Chapter 7: Network Flow

Essentially a return to bipartite matching, this chapter extends the special case of the Bipartite Matching Problem to other matching problems such as the mapping of customers to stores. We recall the definitions of matching and perfect matching, which are, respectively, “collections of pairs over a set,” and a matching for which “every node appears in exactly one edge.” We will construct polynomial algorithms to solves these problems.

Set-up: Explains the terminology for flow problems. Describes the two conditions that define flow (capacity and conservation). The structure of a flow network determines its maximum value (value = flow generated at source) of a flow.

Problem outline: Find a maximum flow in a network. Sometimes single s-t paths don't support maximum flow…in these cases we might want to “push forward” on edges with residual capacity, or “push backward” on edges that already have some flow. The point of this augmentation is to divert flow so that more flow can be added to the network without violating conditions. This leads to residual graphs, which look like network graphs but define new capacities (called residual capacities) which are the old capacities minus the current flows through that edge.

Solution: Function that augments the flow by making use of the various forward edges and backward edges in the residual graph. The Ford-Fulkerson Algorithm, as it's called, builds up the solution from zero flow to maximum flow by augmenting and updating the residual graph until there are no more s-t paths in it. The running time O(mC) because the upper bounds on the number of edges in the residual graph is O(m), and the algorithm can run in at most O(C) iterations, where C is the sum of the capacities out of the source node.

This section takes a deeper look at the Ford-Furkelson (lol) Algorithm from the last section and proves a bunch of things about it. Furthermore, it introduces the concept of a cut, which is defined as a partition of the vertex set into two subsets such that for the given s-t cut, s is a member of the first partition and t is a member of the second partition. Above all this section proves that “max-flow equals min-cut” (K&T, 348).

(7.10) FF Algorithm returns a max-flow.

(7.11) Given a max-flow, min-cut can be computed in O(m) time.

(7.13) In every flow network, the maximum value of an s-t flow is equal to the minimum capacity of an s-t cut.

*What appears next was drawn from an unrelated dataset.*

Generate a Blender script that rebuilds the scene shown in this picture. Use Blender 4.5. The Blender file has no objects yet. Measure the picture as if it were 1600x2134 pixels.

Much research is and has been devoted to improving the method by which we choose good augmenting paths, especially in the hope of minimizing the number of iterations for the Maximum-Flow Problem. The authors depict a worse case scenario where the FF Algorithm performs its upper bound number of iterations. The idea behind a solution is to pick large augmenting paths rather than smaller ones, because that improves the flow better. This will reduce the number of iterations, but increase the cost per iteration. To lessen this increase, the new algorithm avoids having to pick the maximum augmentation each time and instead comes with a scaling parameter that picks an augmentation that is deemed large enough. This way the solution will be reached more quickly (in fewer iterations) but without increasing the per-iteration cost too much.